# [DATA EXCERPT]
§
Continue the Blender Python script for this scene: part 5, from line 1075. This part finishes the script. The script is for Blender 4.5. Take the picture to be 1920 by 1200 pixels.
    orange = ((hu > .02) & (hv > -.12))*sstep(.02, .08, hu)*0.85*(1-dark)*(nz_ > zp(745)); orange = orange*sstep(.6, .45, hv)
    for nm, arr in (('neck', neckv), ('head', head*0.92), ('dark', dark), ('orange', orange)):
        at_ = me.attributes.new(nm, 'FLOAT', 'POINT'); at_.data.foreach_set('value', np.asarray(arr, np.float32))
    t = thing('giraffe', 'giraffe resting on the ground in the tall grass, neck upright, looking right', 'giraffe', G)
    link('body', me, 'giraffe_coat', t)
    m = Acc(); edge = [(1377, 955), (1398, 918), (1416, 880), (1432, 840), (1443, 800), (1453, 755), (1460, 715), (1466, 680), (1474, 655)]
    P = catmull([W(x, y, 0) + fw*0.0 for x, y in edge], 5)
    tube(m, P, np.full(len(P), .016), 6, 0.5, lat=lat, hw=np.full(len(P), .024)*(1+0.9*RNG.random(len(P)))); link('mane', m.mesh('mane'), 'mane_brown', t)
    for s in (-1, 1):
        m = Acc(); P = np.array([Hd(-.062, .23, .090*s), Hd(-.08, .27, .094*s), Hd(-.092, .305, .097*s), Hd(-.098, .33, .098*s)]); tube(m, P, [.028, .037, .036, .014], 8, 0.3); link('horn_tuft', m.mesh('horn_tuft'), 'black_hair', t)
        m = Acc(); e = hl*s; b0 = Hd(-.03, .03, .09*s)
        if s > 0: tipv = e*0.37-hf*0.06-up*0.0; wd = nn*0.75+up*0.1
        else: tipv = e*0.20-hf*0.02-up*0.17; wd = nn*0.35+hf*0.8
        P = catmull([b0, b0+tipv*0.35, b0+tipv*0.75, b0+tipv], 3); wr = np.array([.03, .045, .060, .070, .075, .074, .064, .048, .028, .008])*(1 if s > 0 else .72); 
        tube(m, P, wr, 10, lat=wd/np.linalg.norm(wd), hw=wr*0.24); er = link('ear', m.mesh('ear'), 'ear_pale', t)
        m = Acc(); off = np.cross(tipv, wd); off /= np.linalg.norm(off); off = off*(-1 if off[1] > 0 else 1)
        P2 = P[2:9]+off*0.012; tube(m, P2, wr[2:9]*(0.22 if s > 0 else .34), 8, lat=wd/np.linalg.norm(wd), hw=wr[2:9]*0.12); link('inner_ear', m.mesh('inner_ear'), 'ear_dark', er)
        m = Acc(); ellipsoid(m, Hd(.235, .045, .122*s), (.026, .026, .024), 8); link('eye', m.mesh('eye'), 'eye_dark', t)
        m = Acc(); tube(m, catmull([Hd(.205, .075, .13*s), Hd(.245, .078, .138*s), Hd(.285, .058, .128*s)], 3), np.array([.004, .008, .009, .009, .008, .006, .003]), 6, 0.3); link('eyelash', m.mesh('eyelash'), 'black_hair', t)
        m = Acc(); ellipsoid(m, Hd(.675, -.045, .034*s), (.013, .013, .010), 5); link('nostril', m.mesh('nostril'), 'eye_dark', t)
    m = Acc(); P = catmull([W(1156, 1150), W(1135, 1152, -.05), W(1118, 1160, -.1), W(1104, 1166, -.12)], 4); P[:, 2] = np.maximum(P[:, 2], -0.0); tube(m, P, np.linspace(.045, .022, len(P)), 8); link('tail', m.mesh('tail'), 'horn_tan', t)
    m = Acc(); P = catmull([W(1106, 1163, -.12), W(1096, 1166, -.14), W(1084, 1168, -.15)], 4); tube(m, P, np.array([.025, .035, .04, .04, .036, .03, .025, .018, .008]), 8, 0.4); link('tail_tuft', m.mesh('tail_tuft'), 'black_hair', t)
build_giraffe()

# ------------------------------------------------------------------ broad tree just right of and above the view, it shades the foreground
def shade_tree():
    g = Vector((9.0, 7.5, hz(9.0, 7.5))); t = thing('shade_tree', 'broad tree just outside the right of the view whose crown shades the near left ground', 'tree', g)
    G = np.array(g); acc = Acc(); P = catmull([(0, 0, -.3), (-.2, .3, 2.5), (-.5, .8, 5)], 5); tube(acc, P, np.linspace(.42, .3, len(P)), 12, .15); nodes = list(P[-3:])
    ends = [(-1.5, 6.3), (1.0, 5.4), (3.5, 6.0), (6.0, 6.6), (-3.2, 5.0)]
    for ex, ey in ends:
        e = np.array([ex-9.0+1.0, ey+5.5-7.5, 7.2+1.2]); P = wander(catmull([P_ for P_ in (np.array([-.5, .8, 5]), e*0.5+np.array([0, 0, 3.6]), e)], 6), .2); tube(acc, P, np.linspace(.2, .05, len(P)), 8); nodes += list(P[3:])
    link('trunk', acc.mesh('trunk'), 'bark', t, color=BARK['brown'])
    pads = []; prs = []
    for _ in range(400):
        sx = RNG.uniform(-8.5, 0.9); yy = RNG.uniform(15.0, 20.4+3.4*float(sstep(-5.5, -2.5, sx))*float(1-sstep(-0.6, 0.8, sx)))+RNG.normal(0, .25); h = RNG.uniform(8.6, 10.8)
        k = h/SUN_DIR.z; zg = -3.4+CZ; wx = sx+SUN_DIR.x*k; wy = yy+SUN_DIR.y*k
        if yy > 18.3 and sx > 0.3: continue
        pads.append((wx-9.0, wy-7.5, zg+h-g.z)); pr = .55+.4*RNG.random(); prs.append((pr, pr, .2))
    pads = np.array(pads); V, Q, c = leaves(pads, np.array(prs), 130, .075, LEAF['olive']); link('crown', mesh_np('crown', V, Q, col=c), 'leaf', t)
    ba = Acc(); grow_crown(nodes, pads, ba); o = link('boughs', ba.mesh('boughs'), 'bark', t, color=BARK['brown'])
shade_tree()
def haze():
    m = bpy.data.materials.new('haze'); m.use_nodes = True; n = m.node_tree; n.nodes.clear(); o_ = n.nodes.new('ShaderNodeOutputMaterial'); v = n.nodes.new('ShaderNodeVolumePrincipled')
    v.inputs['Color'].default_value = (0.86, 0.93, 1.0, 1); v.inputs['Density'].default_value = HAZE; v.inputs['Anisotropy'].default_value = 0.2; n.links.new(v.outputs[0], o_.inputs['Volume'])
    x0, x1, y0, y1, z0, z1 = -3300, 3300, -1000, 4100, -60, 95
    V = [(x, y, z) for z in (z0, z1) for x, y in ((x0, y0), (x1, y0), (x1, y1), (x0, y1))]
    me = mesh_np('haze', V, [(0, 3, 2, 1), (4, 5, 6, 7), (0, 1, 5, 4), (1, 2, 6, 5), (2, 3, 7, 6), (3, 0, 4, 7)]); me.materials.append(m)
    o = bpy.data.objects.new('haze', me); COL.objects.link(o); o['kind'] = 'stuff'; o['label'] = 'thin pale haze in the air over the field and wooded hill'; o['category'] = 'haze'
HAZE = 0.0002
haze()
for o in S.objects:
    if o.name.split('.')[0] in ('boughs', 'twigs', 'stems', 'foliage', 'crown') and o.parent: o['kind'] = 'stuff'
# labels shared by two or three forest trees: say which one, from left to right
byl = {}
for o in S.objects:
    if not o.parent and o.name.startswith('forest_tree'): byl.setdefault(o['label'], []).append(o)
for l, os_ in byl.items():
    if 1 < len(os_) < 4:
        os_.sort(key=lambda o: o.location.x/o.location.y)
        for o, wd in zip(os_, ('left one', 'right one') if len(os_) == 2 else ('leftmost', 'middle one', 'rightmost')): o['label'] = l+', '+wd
§
# [WORK REQUIRED]
Print the material once more, exactly.

# [SOLUTION TO THE PROBLEM]
Continue the Blender Python script for this scene: part 5, from line 1075. This part finishes the script. The script is for Blender 4.5. Take the picture to be 1920 by 1200 pixels.
    orange = ((hu > .02) & (hv > -.12))*sstep(.02, .08, hu)*0.85*(1-dark)*(nz_ > zp(745)); orange = orange*sstep(.6, .45, hv)
    for nm, arr in (('neck', neckv), ('head', head*0.92), ('dark', dark), ('orange', orange)):
        at_ = me.attributes.new(nm, 'FLOAT', 'POINT'); at_.data.foreach_set('value', np.asarray(arr, np.float32))
    t = thing('giraffe', 'giraffe resting on the ground in the tall grass, neck upright, looking right', 'giraffe', G)
    link('body', me, 'giraffe_coat', t)
    m = Acc(); edge = [(1377, 955), (1398, 918), (1416, 880), (1432, 840), (1443, 800), (1453, 755), (1460, 715), (1466, 680), (1474, 655)]
    P = catmull([W(x, y, 0) + fw*0.0 for x, y in edge], 5)
    tube(m, P, np.full(len(P), .016), 6, 0.5, lat=lat, hw=np.full(len(P), .024)*(1+0.9*RNG.random(len(P)))); link('mane', m.mesh('mane'), 'mane_brown', t)
    for s in (-1, 1):
        m = Acc(); P = np.array([Hd(-.062, .23, .090*s), Hd(-.08, .27, .094*s), Hd(-.092, .305, .097*s), Hd(-.098, .33, .098*s)]); tube(m, P, [.028, .037, .036, .014], 8, 0.3); link('horn_tuft', m.mesh('horn_tuft'), 'black_hair', t)
        m = Acc(); e = hl*s; b0 = Hd(-.03, .03, .09*s)
        if s > 0: tipv = e*0.37-hf*0.06-up*0.0; wd = nn*0.75+up*0.1
        else: tipv = e*0.20-hf*0.02-up*0.17; wd = nn*0.35+hf*0.8
        P = catmull([b0, b0+tipv*0.35, b0+tipv*0.75, b0+tipv], 3); wr = np.array([.03, .045, .060, .070, .075, .074, .064, .048, .028, .008])*(1 if s > 0 else .72); 
        tube(m, P, wr, 10, lat=wd/np.linalg.norm(wd), hw=wr*0.24); er = link('ear', m.mesh('ear'), 'ear_pale', t)
        m = Acc(); off = np.cross(tipv, wd); off /= np.linalg.norm(off); off = off*(-1 if off[1] > 0 else 1)
        P2 = P[2:9]+off*0.012; tube(m, P2, wr[2:9]*(0.22 if s > 0 else .34), 8, lat=wd/np.linalg.norm(wd), hw=wr[2:9]*0.12); link('inner_ear', m.mesh('inner_ear'), 'ear_dark', er)
        m = Acc(); ellipsoid(m, Hd(.235, .045, .122*s), (.026, .026, .024), 8); link('eye', m.mesh('eye'), 'eye_dark', t)
        m = Acc(); tube(m, catmull([Hd(.205, .075, .13*s), Hd(.245, .078, .138*s), Hd(.285, .058, .128*s)], 3), np.array([.004, .008, .009, .009, .008, .006, .003]), 6, 0.3); link('eyelash', m.mesh('eyelash'), 'black_hair', t)
        m = Acc(); ellipsoid(m, Hd(.675, -.045, .034*s), (.013, .013, .010), 5); link('nostril', m.mesh('nostril'), 'eye_dark', t)
    m = Acc(); P = catmull([W(1156, 1150), W(1135, 1152, -.05), W(1118, 1160, -.1), W(1104, 1166, -.12)], 4); P[:, 2] = np.maximum(P[:, 2], -0.0); tube(m, P, np.linspace(.045, .022, len(P)), 8); link('tail', m.mesh('tail'), 'horn_tan', t)
    m = Acc(); P = catmull([W(1106, 1163, -.12), W(1096, 1166, -.14), W(1084, 1168, -.15)], 4); tube(m, P, np.array([.025, .035, .04, .04, .036, .03, .025, .018, .008]), 8, 0.4); link('tail_tuft', m.mesh('tail_tuft'), 'black_hair', t)
build_giraffe()

# ------------------------------------------------------------------ broad tree just right of and above the view, it shades the foreground
def shade_tree():
    g = Vector((9.0, 7.5, hz(9.0, 7.5))); t = thing('shade_tree', 'broad tree just outside the right of the view whose crown shades the near left ground', 'tree', g)
    G = np.array(g); acc = Acc(); P = catmull([(0, 0, -.3), (-.2, .3, 2.5), (-.5, .8, 5)], 5); tube(acc, P, np.linspace(.42, .3, len(P)), 12, .15); nodes = list(P[-3:])
    ends = [(-1.5, 6.3), (1.0, 5.4), (3.5, 6.0), (6.0, 6.6), (-3.2, 5.0)]
    for ex, ey in ends:
        e = np.array([ex-9.0+1.0, ey+5.5-7.5, 7.2+1.2]); P = wander(catmull([P_ for P_ in (np.array([-.5, .8, 5]), e*0.5+np.array([0, 0, 3.6]), e)], 6), .2); tube(acc, P, np.linspace(.2, .05, len(P)), 8); nodes += list(P[3:])
    link('trunk', acc.mesh('trunk'), 'bark', t, color=BARK['brown'])
    pads = []; prs = []
    for _ in range(400):
        sx = RNG.uniform(-8.5, 0.9); yy = RNG.uniform(15.0, 20.4+3.4*float(sstep(-5.5, -2.5, sx))*float(1-sstep(-0.6, 0.8, sx)))+RNG.normal(0, .25); h = RNG.uniform(8.6, 10.8)
        k = h/SUN_DIR.z; zg = -3.4+CZ; wx = sx+SUN_DIR.x*k; wy = yy+SUN_DIR.y*k
        if yy > 18.3 and sx > 0.3: continue
        pads.append((wx-9.0, wy-7.5, zg+h-g.z)); pr = .55+.4*RNG.random(); prs.append((pr, pr, .2))
    pads = np.array(pads); V, Q, c = leaves(pads, np.array(prs), 130, .075, LEAF['olive']); link('crown', mesh_np('crown', V, Q, col=c), 'leaf', t)
    ba = Acc(); grow_crown(nodes, pads, ba); o = link('boughs', ba.mesh('boughs'), 'bark', t, color=BARK['brown'])
shade_tree()
def haze():
    m = bpy.data.materials.new('haze'); m.use_nodes = True; n = m.node_tree; n.nodes.clear(); o_ = n.nodes.new('ShaderNodeOutputMaterial'); v = n.nodes.new('ShaderNodeVolumePrincipled')
    v.inputs['Color'].default_value = (0.86, 0.93, 1.0, 1); v.inputs['Density'].default_value = HAZE; v.inputs['Anisotropy'].default_value = 0.2; n.links.new(v.outputs[0], o_.inputs['Volume'])
    x0, x1, y0, y1, z0, z1 = -3300, 3300, -1000, 4100, -60, 95
    V = [(x, y, z) for z in (z0, z1) for x, y in ((x0, y0), (x1, y0), (x1, y1), (x0, y1))]
    me = mesh_np('haze', V, [(0, 3, 2, 1), (4, 5, 6, 7), (0, 1, 5, 4), (1, 2, 6, 5), (2, 3, 7, 6), (3, 0, 4, 7)]); me.materials.append(m)
    o = bpy.data.objects.new('haze', me); COL.objects.link(o); o['kind'] = 'stuff'; o['label'] = 'thin pale haze in the air over the field and wooded hill'; o['category'] = 'haze'
HAZE = 0.0002
haze()
for o in S.objects:
    if o.name.split('.')[0] in ('boughs', 'twigs', 'stems', 'foliage', 'crown') and o.parent: o['kind'] = 'stuff'
# labels shared by two or three forest trees: say which one, from left to right
byl = {}
for o in S.objects:
    if not o.parent and o.name.startswith('forest_tree'): byl.setdefault(o['label'], []).append(o)
for l, os_ in byl.items():
    if 1 < len(os_) < 4:
        os_.sort(key=lambda o: o.location.x/o.location.y)
        for o, wd in zip(os_, ('left one', 'right one') if len(os_) == 2 else ('leftmost', 'middle one', 'rightmost')): o['label'] = l+', '+wd